Still, that doesn’t mean that everyone working at these studios considers themselves indie. As individuals, they may not care about creative freedom or making a personal work or any of the rest of it. For them, it still just may be a job. That’s where indie developers come in. While they may hire artists or programmers to work for them (technically making them indie publishers in the process), these are the folks who aren’t necessarily doing it for the money because if money was what they were after, they’d just get a job at a bank or something.
Instead, these garage developers decide to take the risk on making something honest out of their boutique games in the hopes that this pursuit becomes a sustainable means of income.
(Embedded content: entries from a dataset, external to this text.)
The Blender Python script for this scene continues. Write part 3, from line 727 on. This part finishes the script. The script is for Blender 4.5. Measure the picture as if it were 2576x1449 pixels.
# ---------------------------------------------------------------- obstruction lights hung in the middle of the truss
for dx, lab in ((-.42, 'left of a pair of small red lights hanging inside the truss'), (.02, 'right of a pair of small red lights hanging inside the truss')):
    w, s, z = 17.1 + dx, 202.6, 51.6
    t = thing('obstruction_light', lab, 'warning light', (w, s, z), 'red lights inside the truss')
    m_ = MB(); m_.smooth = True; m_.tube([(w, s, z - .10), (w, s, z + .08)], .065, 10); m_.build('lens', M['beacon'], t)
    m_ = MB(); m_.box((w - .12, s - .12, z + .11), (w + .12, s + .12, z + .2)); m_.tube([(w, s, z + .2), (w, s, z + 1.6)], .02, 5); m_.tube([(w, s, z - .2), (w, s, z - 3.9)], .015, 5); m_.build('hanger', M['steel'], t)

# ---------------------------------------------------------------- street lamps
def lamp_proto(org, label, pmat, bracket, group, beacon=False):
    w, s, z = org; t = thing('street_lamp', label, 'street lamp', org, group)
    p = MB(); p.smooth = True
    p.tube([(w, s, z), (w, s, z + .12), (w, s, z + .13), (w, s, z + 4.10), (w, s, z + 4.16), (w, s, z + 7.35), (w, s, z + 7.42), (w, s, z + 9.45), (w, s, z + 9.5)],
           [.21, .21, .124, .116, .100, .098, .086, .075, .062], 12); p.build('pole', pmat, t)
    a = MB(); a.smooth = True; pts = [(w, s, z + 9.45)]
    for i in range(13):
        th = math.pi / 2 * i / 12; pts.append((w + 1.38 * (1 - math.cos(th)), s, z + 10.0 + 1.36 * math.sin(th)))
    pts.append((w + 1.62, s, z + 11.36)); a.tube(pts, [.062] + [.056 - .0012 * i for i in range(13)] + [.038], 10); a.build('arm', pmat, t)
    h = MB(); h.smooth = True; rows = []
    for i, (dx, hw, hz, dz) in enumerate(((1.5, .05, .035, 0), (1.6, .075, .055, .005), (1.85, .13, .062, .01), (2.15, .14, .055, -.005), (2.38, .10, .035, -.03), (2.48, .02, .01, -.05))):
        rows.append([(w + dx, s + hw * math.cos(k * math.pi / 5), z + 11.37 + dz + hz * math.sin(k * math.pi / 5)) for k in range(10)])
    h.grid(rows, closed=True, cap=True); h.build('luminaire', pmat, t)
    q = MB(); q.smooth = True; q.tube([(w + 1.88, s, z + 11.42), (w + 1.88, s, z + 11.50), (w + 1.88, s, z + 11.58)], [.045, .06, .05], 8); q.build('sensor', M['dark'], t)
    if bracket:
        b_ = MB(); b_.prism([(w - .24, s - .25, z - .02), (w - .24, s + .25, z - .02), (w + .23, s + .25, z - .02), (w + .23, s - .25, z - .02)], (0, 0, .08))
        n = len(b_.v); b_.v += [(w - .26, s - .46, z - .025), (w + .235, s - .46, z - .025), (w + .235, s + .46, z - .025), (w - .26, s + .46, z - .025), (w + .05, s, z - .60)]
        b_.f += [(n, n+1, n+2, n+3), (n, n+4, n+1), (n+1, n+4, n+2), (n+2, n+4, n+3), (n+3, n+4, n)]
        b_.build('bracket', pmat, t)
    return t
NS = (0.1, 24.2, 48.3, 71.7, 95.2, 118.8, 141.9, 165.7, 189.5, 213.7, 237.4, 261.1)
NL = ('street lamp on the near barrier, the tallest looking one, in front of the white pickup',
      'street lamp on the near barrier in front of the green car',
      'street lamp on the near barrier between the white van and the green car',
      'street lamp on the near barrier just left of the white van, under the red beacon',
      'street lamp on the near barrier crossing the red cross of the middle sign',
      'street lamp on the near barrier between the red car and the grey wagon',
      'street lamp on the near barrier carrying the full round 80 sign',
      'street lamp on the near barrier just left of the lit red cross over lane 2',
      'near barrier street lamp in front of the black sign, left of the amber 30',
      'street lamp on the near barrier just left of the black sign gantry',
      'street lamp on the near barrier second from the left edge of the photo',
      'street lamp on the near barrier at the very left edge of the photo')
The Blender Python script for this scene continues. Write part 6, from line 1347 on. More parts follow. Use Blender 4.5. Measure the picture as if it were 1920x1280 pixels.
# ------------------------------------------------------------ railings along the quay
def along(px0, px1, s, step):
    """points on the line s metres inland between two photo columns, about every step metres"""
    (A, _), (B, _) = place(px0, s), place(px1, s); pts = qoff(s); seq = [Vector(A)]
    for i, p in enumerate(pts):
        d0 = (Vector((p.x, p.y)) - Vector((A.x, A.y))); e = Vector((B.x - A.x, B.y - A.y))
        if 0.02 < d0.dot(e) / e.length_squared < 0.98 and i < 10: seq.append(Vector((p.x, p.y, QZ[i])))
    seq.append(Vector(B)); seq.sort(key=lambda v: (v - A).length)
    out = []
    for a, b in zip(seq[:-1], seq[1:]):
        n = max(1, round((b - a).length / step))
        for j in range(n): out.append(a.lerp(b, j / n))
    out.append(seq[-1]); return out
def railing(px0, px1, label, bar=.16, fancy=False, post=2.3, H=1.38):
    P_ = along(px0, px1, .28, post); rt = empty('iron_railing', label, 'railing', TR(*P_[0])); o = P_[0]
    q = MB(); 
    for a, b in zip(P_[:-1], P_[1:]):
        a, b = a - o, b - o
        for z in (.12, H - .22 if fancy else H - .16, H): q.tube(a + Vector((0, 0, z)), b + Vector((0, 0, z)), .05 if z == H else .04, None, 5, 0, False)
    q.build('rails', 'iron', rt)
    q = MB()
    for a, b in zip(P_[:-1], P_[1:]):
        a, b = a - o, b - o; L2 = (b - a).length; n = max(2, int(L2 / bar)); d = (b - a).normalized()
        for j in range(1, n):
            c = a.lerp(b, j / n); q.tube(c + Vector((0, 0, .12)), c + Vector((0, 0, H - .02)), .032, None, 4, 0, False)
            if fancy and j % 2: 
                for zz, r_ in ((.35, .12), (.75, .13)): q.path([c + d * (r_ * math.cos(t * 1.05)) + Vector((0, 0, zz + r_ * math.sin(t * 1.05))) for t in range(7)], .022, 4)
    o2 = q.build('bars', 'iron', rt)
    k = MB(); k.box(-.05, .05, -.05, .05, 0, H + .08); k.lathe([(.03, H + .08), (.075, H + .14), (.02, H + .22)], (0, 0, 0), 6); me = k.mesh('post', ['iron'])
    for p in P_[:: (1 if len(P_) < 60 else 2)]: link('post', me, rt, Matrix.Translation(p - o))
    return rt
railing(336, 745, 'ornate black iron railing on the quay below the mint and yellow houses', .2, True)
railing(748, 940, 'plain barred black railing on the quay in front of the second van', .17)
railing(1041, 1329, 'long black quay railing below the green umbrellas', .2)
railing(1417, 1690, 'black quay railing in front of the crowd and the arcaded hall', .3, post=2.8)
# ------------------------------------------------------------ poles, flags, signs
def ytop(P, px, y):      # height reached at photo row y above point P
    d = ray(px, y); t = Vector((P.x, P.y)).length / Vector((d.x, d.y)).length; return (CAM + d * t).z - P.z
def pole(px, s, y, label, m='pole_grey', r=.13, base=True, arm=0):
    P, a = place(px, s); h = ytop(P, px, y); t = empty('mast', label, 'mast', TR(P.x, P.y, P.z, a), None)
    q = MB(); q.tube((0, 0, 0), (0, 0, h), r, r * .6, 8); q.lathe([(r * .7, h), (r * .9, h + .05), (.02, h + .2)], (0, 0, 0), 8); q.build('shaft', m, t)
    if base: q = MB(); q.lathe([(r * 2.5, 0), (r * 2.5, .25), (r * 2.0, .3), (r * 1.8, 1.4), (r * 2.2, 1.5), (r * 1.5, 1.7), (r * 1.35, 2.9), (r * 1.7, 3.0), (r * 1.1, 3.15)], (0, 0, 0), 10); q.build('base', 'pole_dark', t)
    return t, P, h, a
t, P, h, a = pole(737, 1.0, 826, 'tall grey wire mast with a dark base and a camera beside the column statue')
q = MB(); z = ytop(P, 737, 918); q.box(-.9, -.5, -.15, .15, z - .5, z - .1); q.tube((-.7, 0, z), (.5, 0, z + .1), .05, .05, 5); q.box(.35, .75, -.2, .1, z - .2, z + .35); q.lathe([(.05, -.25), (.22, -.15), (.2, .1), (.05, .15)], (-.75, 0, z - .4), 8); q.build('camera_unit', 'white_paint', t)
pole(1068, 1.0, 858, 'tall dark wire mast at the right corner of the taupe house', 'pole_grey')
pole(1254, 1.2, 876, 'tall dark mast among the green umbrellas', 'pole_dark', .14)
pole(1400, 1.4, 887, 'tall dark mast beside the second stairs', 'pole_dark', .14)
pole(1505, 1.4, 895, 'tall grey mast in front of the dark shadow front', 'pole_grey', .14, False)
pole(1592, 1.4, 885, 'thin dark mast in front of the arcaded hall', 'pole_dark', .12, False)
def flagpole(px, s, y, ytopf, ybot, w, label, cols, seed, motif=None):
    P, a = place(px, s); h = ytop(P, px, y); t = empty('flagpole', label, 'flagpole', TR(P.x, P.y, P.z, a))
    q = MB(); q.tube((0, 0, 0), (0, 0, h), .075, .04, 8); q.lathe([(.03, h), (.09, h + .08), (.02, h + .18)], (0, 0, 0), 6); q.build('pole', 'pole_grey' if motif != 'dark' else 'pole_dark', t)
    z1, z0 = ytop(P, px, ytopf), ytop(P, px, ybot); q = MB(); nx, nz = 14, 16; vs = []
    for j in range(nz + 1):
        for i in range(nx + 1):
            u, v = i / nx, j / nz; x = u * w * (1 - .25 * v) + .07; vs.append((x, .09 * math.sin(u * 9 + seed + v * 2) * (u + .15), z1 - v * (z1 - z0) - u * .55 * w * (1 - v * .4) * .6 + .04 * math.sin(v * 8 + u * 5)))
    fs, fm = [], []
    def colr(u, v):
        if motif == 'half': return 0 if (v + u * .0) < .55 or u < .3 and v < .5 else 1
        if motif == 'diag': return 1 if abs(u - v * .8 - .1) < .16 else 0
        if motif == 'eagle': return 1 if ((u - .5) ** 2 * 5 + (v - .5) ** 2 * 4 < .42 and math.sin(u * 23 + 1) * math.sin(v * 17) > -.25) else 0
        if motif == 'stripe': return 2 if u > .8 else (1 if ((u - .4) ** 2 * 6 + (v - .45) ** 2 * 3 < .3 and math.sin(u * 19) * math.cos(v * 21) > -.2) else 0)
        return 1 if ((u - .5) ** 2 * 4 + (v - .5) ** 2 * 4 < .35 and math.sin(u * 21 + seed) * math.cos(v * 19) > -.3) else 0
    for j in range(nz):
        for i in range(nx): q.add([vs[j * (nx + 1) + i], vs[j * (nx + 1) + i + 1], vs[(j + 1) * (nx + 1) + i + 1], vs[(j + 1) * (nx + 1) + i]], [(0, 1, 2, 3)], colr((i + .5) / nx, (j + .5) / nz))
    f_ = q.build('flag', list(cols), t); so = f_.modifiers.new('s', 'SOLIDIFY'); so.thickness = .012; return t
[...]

Thanks to stuff like Indie Game: The Movie, these are the kinds of folks that most think of when they hear the word indie, though, at the Game Awards, most of the titles made with this spirit in mind are relegated to the Games for Impact category, a niche part of the show that is essentially the “Best Salad” competition in what’s essentially a massive Fast Food contest for the brain.
Putting it all together, indie isn’t really specific enough to tell you a whole lot about a game. Like the terms “punk” or “art” or any other word that tends to be used more for marketing buzz than to actually describe anything more than a feeling, it doesn’t make a ton of sense to use it to try to tell anyone anything real about a game. The original releases of Minecraft and Tetris were technically indie games, and according to their publisher, now even formerly Nintendo owned titles like The Wonderful 101 are technically indie as well. To have a category at an award show where all the games that may qualify by some definition as “indie” just doesn’t make a ton of sense and only works if your audience won’t spend much time thinking about it. It will be interesting to see if the Game Awards were right in guessing that their viewers will do just that.